Can you tell me if so far my approach is correct and at least the last part is the correct result(the sum). It's quite difficult for me to calculate it , but if what I've done so far is correct, can you please help me to calculate it? Thank you !

Answer 1

You have made good progress thus far. Note that the first term does not quite fit \begin{eqnarray*} S= 1+\sum_{i=1}^{k} \binom{2k}{2i}2^{2i-1}. \end{eqnarray*} To complete rearrange, do the odd even trick & binomial ... \begin{eqnarray*} 4S-2 &=& 2\sum_{i=0}^{k} \binom{2k}{2i}2^{2i} \\ &=& \sum_{j=0}^{2k} \binom{2k}{j}2^{j}+ \sum_{j=0}^{2k} \binom{2k}{j}(-2)^{j}\\ &=& 3^{2k}+1. \end{eqnarray*} We have $\frac{3^{2k}+3}{4}$. See also https://oeis.org/A054879

Answer 2

Your work so far is all correct. All that remains is to evaluate your sum at the end.

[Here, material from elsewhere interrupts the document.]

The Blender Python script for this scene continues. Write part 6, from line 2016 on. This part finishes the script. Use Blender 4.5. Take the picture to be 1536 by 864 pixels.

First, let me show you how to evaluate the sum $$ S:=\binom{2k}02^0+\binom{2k}22^2+\binom{2k}42^4+\dots+\binom{2k}{2k}2^{2k} $$ Note that your summation is equal to $(S+1)/2$.

We can write $S=\sum_{i=0}^{k}\binom{2k}{2i}2^{2i}$. This is just like the summation $T:=\sum_{j=0}^{2k} \binom{2k}j2^j$, but $S$ only contains the even-index terms of $T$. Fortunately, there is a standard way to filter out the odd terms of a summation. Define $T'$ to be the result of resplacing each instance of $2^{2k}$ in $T$ with $(-2)^{2k}$. Writing $$ T=\binom{2k}02^0+\binom{2k}12^1\dots +\binom{2k}{j}2^j\dots+\binom{2k}{2k}2^{2k},\\ T'=\binom{2k}0(-2)^0+\binom{2k}1(-2)^1\dots +\binom{2k}{j}(-2)^j\dots+\binom{2k}{2k}(-2)^{2k}, $$ then you can see that $(T+T')/2$ is exactly equal to $S$. This is because the odd-index terms cancel out, as they have opposite signs, but the even index terms are just averages of two equal numbers, so they are unchanged.

Furthermore, using the binomial theorem, we can simplify both $T$ and $T'$ as follows: $T=(1+2)^{2k}=3^{2k}$, while $T'=(1-2)^{2k}=(-1)^{2k}=1$. Therefore, $$ S=\frac{3^{2k}+1}{2}, $$ which implies that the number of functions is $(S+1)/2=\boxed{(3^{2k}+3)/4}$.